[Exercise prompt]: Quote every line of the material beneath this one.

[Supplied data]:
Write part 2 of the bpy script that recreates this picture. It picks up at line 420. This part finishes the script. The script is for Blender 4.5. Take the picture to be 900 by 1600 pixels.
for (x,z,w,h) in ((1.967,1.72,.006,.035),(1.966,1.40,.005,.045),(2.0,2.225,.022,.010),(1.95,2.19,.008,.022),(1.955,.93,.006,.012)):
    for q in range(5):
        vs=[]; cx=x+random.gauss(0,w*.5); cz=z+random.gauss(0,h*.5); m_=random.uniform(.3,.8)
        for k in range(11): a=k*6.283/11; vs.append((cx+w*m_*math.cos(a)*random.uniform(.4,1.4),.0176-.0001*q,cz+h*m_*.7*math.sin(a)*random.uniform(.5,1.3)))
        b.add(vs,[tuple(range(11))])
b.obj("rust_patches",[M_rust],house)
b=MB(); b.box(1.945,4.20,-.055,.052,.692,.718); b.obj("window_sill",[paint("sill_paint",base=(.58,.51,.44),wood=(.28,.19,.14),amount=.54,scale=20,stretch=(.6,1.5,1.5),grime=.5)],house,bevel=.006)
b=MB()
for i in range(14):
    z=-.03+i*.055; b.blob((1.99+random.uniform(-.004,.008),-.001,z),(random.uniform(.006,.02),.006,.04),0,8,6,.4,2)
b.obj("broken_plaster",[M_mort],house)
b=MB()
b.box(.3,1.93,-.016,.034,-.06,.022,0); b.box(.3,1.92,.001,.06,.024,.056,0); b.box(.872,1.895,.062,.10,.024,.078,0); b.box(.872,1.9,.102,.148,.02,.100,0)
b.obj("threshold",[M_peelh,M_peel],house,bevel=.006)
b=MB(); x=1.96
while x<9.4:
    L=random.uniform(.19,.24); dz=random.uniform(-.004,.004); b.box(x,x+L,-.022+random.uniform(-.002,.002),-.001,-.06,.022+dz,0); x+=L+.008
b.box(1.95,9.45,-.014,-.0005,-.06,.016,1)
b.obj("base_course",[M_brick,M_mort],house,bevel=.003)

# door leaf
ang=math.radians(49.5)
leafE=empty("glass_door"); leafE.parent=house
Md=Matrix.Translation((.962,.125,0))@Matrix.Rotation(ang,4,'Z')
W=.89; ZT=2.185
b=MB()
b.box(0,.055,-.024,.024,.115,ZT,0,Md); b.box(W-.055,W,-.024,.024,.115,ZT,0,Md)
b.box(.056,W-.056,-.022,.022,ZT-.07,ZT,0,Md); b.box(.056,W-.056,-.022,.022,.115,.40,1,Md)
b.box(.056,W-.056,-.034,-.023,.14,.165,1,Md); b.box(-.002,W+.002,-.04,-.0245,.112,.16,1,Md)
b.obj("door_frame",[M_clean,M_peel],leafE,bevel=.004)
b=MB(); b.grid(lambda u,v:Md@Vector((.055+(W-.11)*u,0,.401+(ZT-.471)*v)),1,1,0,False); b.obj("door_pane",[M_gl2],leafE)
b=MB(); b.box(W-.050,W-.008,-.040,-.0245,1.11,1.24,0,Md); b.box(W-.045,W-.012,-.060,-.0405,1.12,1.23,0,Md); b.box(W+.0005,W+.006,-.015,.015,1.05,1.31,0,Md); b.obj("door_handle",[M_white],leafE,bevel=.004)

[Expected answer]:
Write part 2 of the bpy script that recreates this picture. It picks up at line 420. This part finishes the script. The script is for Blender 4.5. Take the picture to be 900 by 1600 pixels.
for (x,z,w,h) in ((1.967,1.72,.006,.035),(1.966,1.40,.005,.045),(2.0,2.225,.022,.010),(1.95,2.19,.008,.022),(1.955,.93,.006,.012)):
    for q in range(5):
        vs=[]; cx=x+random.gauss(0,w*.5); cz=z+random.gauss(0,h*.5); m_=random.uniform(.3,.8)
        for k in range(11): a=k*6.283/11; vs.append((cx+w*m_*math.cos(a)*random.uniform(.4,1.4),.0176-.0001*q,cz+h*m_*.7*math.sin(a)*random.uniform(.5,1.3)))
        b.add(vs,[tuple(range(11))])
b.obj("rust_patches",[M_rust],house)
b=MB(); b.box(1.945,4.20,-.055,.052,.692,.718); b.obj("window_sill",[paint("sill_paint",base=(.58,.51,.44),wood=(.28,.19,.14),amount=.54,scale=20,stretch=(.6,1.5,1.5),grime=.5)],house,bevel=.006)
b=MB()
for i in range(14):
    z=-.03+i*.055; b.blob((1.99+random.uniform(-.004,.008),-.001,z),(random.uniform(.006,.02),.006,.04),0,8,6,.4,2)
b.obj("broken_plaster",[M_mort],house)
b=MB()
b.box(.3,1.93,-.016,.034,-.06,.022,0); b.box(.3,1.92,.001,.06,.024,.056,0); b.box(.872,1.895,.062,.10,.024,.078,0); b.box(.872,1.9,.102,.148,.02,.100,0)
b.obj("threshold",[M_peelh,M_peel],house,bevel=.006)
b=MB(); x=1.96
while x<9.4:
    L=random.uniform(.19,.24); dz=random.uniform(-.004,.004); b.box(x,x+L,-.022+random.uniform(-.002,.002),-.001,-.06,.022+dz,0); x+=L+.008
b.box(1.95,9.45,-.014,-.0005,-.06,.016,1)
b.obj("base_course",[M_brick,M_mort],house,bevel=.003)

# door leaf
ang=math.radians(49.5)
leafE=empty("glass_door"); leafE.parent=house
Md=Matrix.Translation((.962,.125,0))@Matrix.Rotation(ang,4,'Z')
W=.89; ZT=2.185
b=MB()
b.box(0,.055,-.024,.024,.115,ZT,0,Md); b.box(W-.055,W,-.024,.024,.115,ZT,0,Md)
b.box(.056,W-.056,-.022,.022,ZT-.07,ZT,0,Md); b.box(.056,W-.056,-.022,.022,.115,.40,1,Md)
b.box(.056,W-.056,-.034,-.023,.14,.165,1,Md); b.box(-.002,W+.002,-.04,-.0245,.112,.16,1,Md)
b.obj("door_frame",[M_clean,M_peel],leafE,bevel=.004)
b=MB(); b.grid(lambda u,v:Md@Vector((.055+(W-.11)*u,0,.401+(ZT-.471)*v)),1,1,0,False); b.obj("door_pane",[M_gl2],leafE)
b=MB(); b.box(W-.050,W-.008,-.040,-.0245,1.11,1.24,0,Md); b.box(W-.045,W-.012,-.060,-.0405,1.12,1.23,0,Md); b.box(W+.0005,W+.006,-.015,.015,1.05,1.31,0,Md); b.obj("door_handle",[M_white],leafE,bevel=.004)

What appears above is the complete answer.